Es demasiada la pacatería del país. Sin embargo, algo se escapa en el montaje y alguno de los colaboradores dice, «pero no todo lo que se dice es falso». A Suárez hubo que cargárselo.

Su dimisión se la anunció el rey a mediados de enero. Y el 24 de enero, un mes antes del 23F, el presidente se despidió con un discurso que se debiera recordar: «Yo no quiero que el sistema democrático sea, una vez más, un paréntesis en la historia de España». A más claro agua de manantial.

El día 21 de noviembre de 1975, Arias Navarro, el carnicerito de Málaga, así apodado por la firma de las sentencias de los dos y mil pico muertos que los nacionales se apuntaron en esa ciudad, anunció lloroso en televisión: «Españoles, Franco ha muerto».

En estos díasmuchos Fernandos Onegas nos dirán lo mismo pero con un lenguaje y una emotividad adaptada a los tiempos. Con Suárez se va, efectivamente, uno de los artífices de la Transición. En poco tiempo «nos han dejado» Fraga y Carrillo. Quedan muchos, la gran mayoría siguen siendo —bien directamente, bien a través de sus herederos— los jefes del tinglado político.

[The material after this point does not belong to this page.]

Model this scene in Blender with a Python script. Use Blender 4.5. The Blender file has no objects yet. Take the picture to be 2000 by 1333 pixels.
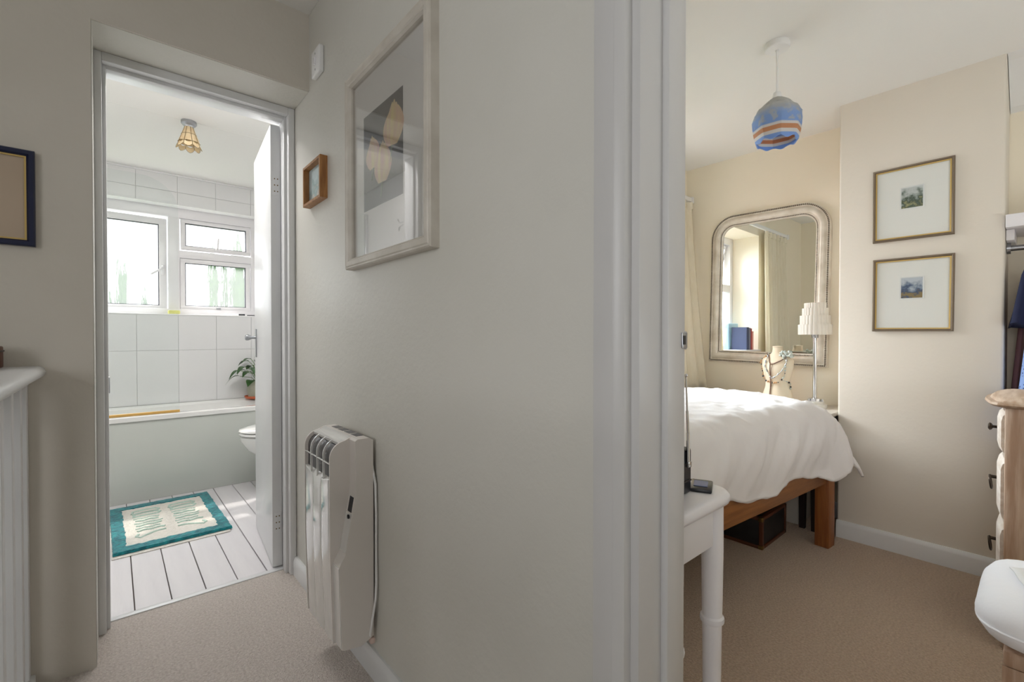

El fin del régimen de la Transición, aunque anunciado por doquier, no quedará resuelto hasta que la mediocridad y la falta de escrúpulos de esta (nuestra) clase política quede expuesta a plena luz. Seguramente esto sólo podrá coincidir con un proceso constituyente que, esta vez sí, vaya más allá en términos democráticos.

Por cierto, a quien quiera enterarse de lo que en esos años ocurrió y sobre todo del papel de Suárez, que no pierda el tiempo con las necrológicas políticas que llueven por doquier. Hay ya buenos trabajos. Por sólo citar dos recientes: Gregorio Morán, Adolfo Suárez: ambición y destino (Debate, 2009) y Ferrán Gallego, El mito de la Transición (Barcelona, 2008).